The Securities and Exchange Board of India (SEBI), under pressure to tighten scrutiny, is taking as long as a year to approve initial public offerings, prompting criticism from firms already grappling with unpredictable demand and a lack of alternative funding sources.

India's stock market has soared, touching record highs last month. It was Asia's second-best performer last year, thanks largely to more than USD 16 billion of foreign investment.

But the boom has failed to translate into many IPOs, a vital source of capital especially for small companies which make up the bulk of the economy yet often struggle to access keenly priced bank loans.

Money raised from public offerings has dropped from a peak of USD 8.47 billion in 2010 to just over USD 250 million so far this year, according to Thomson Reuters Data.

Investor demand has been lukewarm, and India has seen lacklustre debuts in 2015. Private equity firms, key drivers of the market, have also struggled to exit through listings that would in many cases crystallise losses.

But some bankers and companies say delays in the review of listing documents by the SEBI are complicating the listing process, jeopardising billions of dollars of extra liquidity for Indian shares.

"Getting an approval takes a lot of time, and after that, unless you have four or five merchant bankers willing to underwrite the whole issue, it becomes very difficult to raise money," said Nevil Savjani, vice president at boutique merchant banker Corporate Strategic Allianz Limited.

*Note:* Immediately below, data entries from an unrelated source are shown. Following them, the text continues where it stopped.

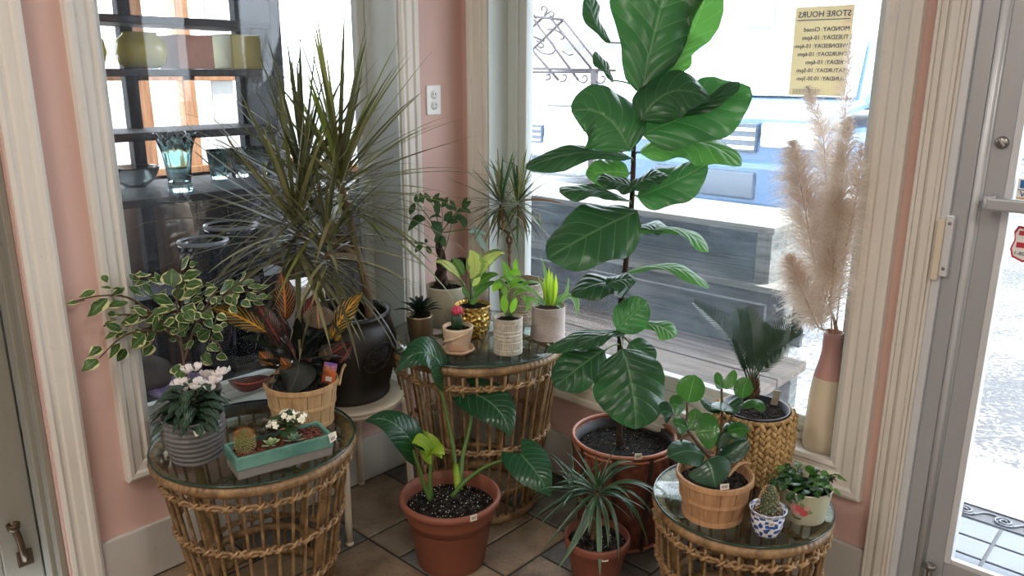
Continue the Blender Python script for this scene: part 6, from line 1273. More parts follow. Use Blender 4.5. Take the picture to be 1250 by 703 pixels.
AL = [((0.5569, -0.3362, 0.8537), (0.5439, -0.3374, 0.883), (0.5308, -0.3387, 0.9123), 0.0305, (0.4509, -0.4925, 0.5951)), ((0.5778, -0.3498, 0.8413), (0.5981, -0.3328, 0.8558), (0.6221, -0.3199, 0.8498), 0.0293, (0.2486, -0.2744, 0.9289)), ((0.5588, -0.3666, 0.8429), (0.5494, -0.3794, 0.8509), (0.5428, -0.3951, 0.8436), 0.0207, (0.3318, -0.3645, 0.8585)), ((0.582, -0.3155, 0.8089), (0.6085, -0.295, 0.8176), (0.6407, -0.2806, 0.7954), 0.0244, (0.2665, -0.2934, 0.8324)), ((0.6168, -0.3296, 0.7983), (0.6344, -0.3283, 0.7771), (0.6325, -0.3449, 0.7558), 0.0207, (0.5883, -0.1992, 0.6665)), ((0.6257, -0.3232, 0.7937), (0.6393, -0.3114, 0.7918), (0.6568, -0.3035, 0.7694), 0.0207, (0.3497, -0.3835, 0.762)), ((0.5683, -0.2959, 0.8203), (0.5884, -0.2654, 0.8337), (0.6124, -0.239, 0.8262), 0.0281, (0.1653, -0.1844, 0.9993)), ((0.5894, -0.3552, 0.8357), (0.6109, -0.341, 0.8398), (0.6361, -0.3308, 0.8235), 0.0268, (0.2486, -0.2744, 0.9289)), ((0.5607, -0.3685, 0.833), (0.5688, -0.3683, 0.8133), (0.5769, -0.3682, 0.7935), 0.0207, (0.5521, -0.6016, 0.4281)), ((0.5756, -0.3358, 0.8463), (0.5574, -0.3541, 0.8612), (0.5441, -0.3774, 0.8504), 0.0244, (0.2486, -0.2744, 0.9289))]
leaves(t, AL, ARROW, 'heart', .14, .02, 1.5, .1, 8, 2, 110)
AL = [((0.5648, -0.3151, 0.8531), (0.5594, -0.3089, 0.8834), (0.554, -0.3028, 0.9137), 0.0207, (0.7728, -0.3984, 0.4291)), ((0.5589, -0.342, 0.8714), (0.5766, -0.3308, 0.8766), (0.5971, -0.3228, 0.8664), 0.0342, (0.2486, -0.2744, 0.9289)), ((0.5805, -0.3808, 0.7498), (0.5734, -0.3767, 0.7789), (0.5662, -0.3726, 0.808), 0.0293, (0.7728, -0.3984, 0.4291)), ((0.5947, -0.3678, 0.7499), (0.5965, -0.3573, 0.7741), (0.5982, -0.3468, 0.7983), 0.0244, (0.405, -0.7371, 0.4275)), ((0.5638, -0.3762, 0.8426), (0.5562, -0.3914, 0.8393), (0.5516, -0.4095, 0.8208), 0.0317, (0.3497, -0.3835, 0.762))]
leaves(t, AL, ARROWB, 'oval', .16, .02, 1.5, .1, 8, 2, 130)

# ---- lemon lime dracaena in grey pot
c = (0.5947, -0.1787, 0.62); cx, cy, z0 = c
t = thing('striped_dracaena', 'small striped dracaena in a pinkish grey ridged pot at the table edge', 'plant', c)
m = Mat('grey_pink_clay', .7); n = m.noise(60, 3, .6); m.base(m.mix(n, '#a99a94', '#c7b9b2')); GPK = m.m
prof = [(0, 0), (.053, 0)] + [(.0565 + .0012 * math.sin(i / 72 * 2 * PI * 17), .002 + .110 * i / 90) for i in range(91)] + [(.0575, .115), (.0545, .116), (.052, .10), (0, .10)]
pot(t, [(r, z0 + z) for r, z in prof], (cx, cy, 0), GPK, 120, fn=lambda a, r, z: (r * (1 + .006 * math.sin(44 * a + 900 * z)) if r > .05 else r, z))
soil(t, c, .0535, z0 + .104, 6, mat=plain('coir', '#3a2a20', .9, nz=.4, ns=60))
part('pot_label', bx(-.009, .009, -.006, .006, 0, .001, Matrix.Translation((0.6472, -0.2046, 0.7051)) @ rot(PI / 2, 0, 0.9)), GPK, t, False)
SL = [((0.5854, -0.1529, 0.7137), (0.6026, -0.1017, 0.7525), (0.5908, -0.0689, 0.8137), 0.0154, (0.4509, -0.4925, 0.5951)), ((0.5857, -0.1514, 0.7168), (0.6462, -0.1143, 0.7622), (0.6849, -0.1369, 0.6997), 0.0308, (0.2486, -0.2744, 0.9289)), ((0.5798, -0.1591, 0.7105), (0.5592, -0.1866, 0.7449), (0.545, -0.2201, 0.7466), 0.0193, (0.3318, -0.3645, 0.8585)), ((0.5792, -0.1585, 0.7136), (0.5535, -0.1486, 0.7667), (0.5151, -0.1502, 0.8202), 0.0154, (0.4509, -0.4925, 0.5951)), ((0.5778, -0.1598, 0.7136), (0.5479, -0.1342, 0.8007), (0.5052, -0.1201, 0.8886), 0.0154, (0.5342, -0.5826, 0.5246)), ((0.5878, -0.1517, 0.7106), (0.59, -0.1159, 0.7453), (0.5963, -0.0841, 0.7585), 0.018, (0.3497, -0.3835, 0.762)), ((0.5784, -0.1604, 0.7105), (0.527, -0.1898, 0.7784), (0.4963, -0.2161, 0.8027), 0.0167, (0.3318, -0.3645, 0.8585)), ((0.5822, -0.157, 0.7105), (0.5732, -0.1273, 0.7561), (0.5643, -0.0975, 0.8023), 0.0257, (0.5342, -0.5826, 0.5246)), ((0.5878, -0.1517, 0.7106), (0.5943, -0.1058, 0.7429), (0.6082, -0.067, 0.737), 0.0193, (0.2486, -0.2744, 0.9289)), ((0.578, -0.1619, 0.7074), (0.5423, -0.1604, 0.7436), (0.5103, -0.1633, 0.7581), 0.0167, (0.3318, -0.3645, 0.8585)), ((0.5851, -0.1554, 0.7074), (0.615, -0.1596, 0.7362), (0.6525, -0.1726, 0.7219), 0.0167, (0.2486, -0.2744, 0.9289)), ((0.5827, -0.1576, 0.7074), (0.5954, -0.1829, 0.7219), (0.6131, -0.2133, 0.7096), 0.0154, (0.2486, -0.2744, 0.9289))]
leaves(t, SL, SPID, 'lance', .22, .02, 1.5, .0, 8, 2, 150)
SL = [((0.5887, -0.1629, 0.7165), (0.571, -0.147, 0.7847), (0.5533, -0.1311, 0.8532), 0.027, (0.6077, -0.5148, 0.525)), ((0.5915, -0.1603, 0.7165), (0.5904, -0.1397, 0.7753), (0.581, -0.1267, 0.834), 0.0218, (0.3871, -0.7181, 0.524)), ((0.5858, -0.1655, 0.7165), (0.5657, -0.1635, 0.7721), (0.5539, -0.154, 0.8277), 0.0193, (0.6813, -0.4471, 0.5253)), ((0.5896, -0.162, 0.7165), (0.5828, -0.1515, 0.7812), (0.5761, -0.1411, 0.8456), 0.0218, (0.7548, -0.3794, 0.5256))]
leaves(t, SL, SPIDY, 'lance', .25, .0, 1.5, .0, 8, 2, 170)

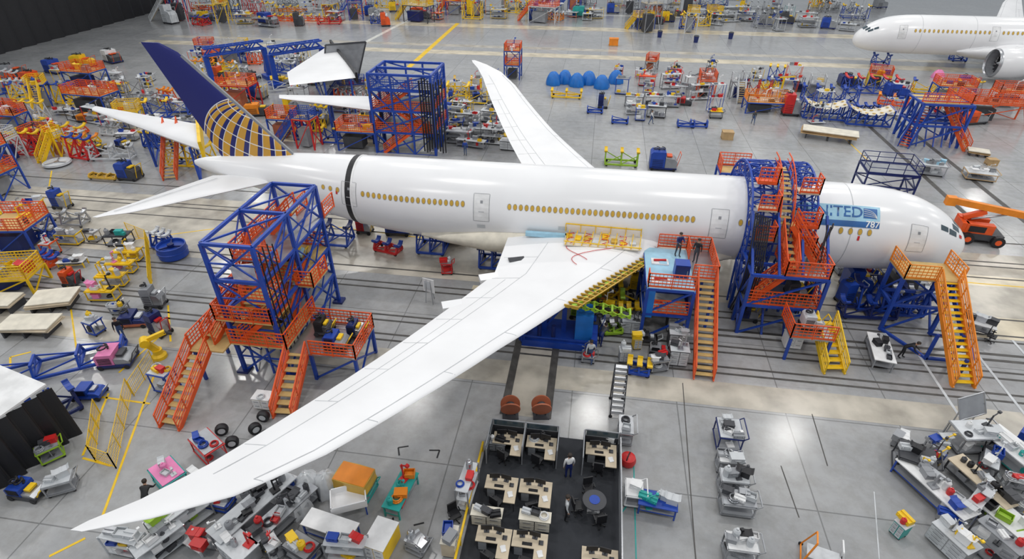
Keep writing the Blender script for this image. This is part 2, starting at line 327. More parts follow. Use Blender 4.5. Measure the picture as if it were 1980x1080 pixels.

Savjani advised edible oil producer NCML Industries on a USD 10 million listing that was shelved in January. SEBI took 18 months to approve that prospectus.

"SEBI's guideline is that they approve it within 30 days, after an in-principle nod from the stock exchanges. But generally, if you look at any of the IPOs it takes it at least one year."

The time regulators take to approve listing prospectuses can vary depending on everything from the quality of the document to the amount of IPOs in the pipeline. But Hong Kong, for example, typically takes a month or two, and no longer than six months.

DOCUMENTS WITHDRAWN OR LAPSED

A SEBI spokesman did not comment on market participants' complaints that it was slow to approve IPOs.

But officials said privately that the regulator was under pressure to avoid failures that could burn India's army of retail investors, stretching already limited resources.

It also wants to prevent a repeat of cases like property developer DLF, penalised by SEBI last year for disclosure problems around its record 2007 listing. The penalty was overturned on appeal.

Close to 700 billion rupees (USD 11.2 billion) of approved offer documents have either been withdrawn or lapsed in the last five years, according to a SEBI official who declined to be named.

Inox Wind Ltd (INWN.NS), an alternative energy firm which began trading this month, had to wait for a year before its listing plans were approved. Its bankers, awaiting a favourable moment, took another eight months to get the shares to market.

"They (SEBI) have been ... very slow and that's been a trend with the entire bureaucratic process in India," said Devansh Jain, a director of Inox Wind.

For a handful of larger companies, the alternative is to raise cash abroad.

Satellite TV company Videocon d2h withdrew its pending IPO prospectus last month after waiting for two years to go public. Instead it listed on the Nasdaq through a reverse takeover.

For small firms the problem is tougher. Many are struggling to raise affordable funding from banks, themselves battling with hefty piles of soured loans.

SEBI has long struggled with balancing the needs of small investors and those of the market.

In 2012, SEBI considered making it mandatory for underwriters to buy back shares from retail investors if a company's shares fell below the IPO price. The regulator later shelved the plan after facing stiff resistance from bankers.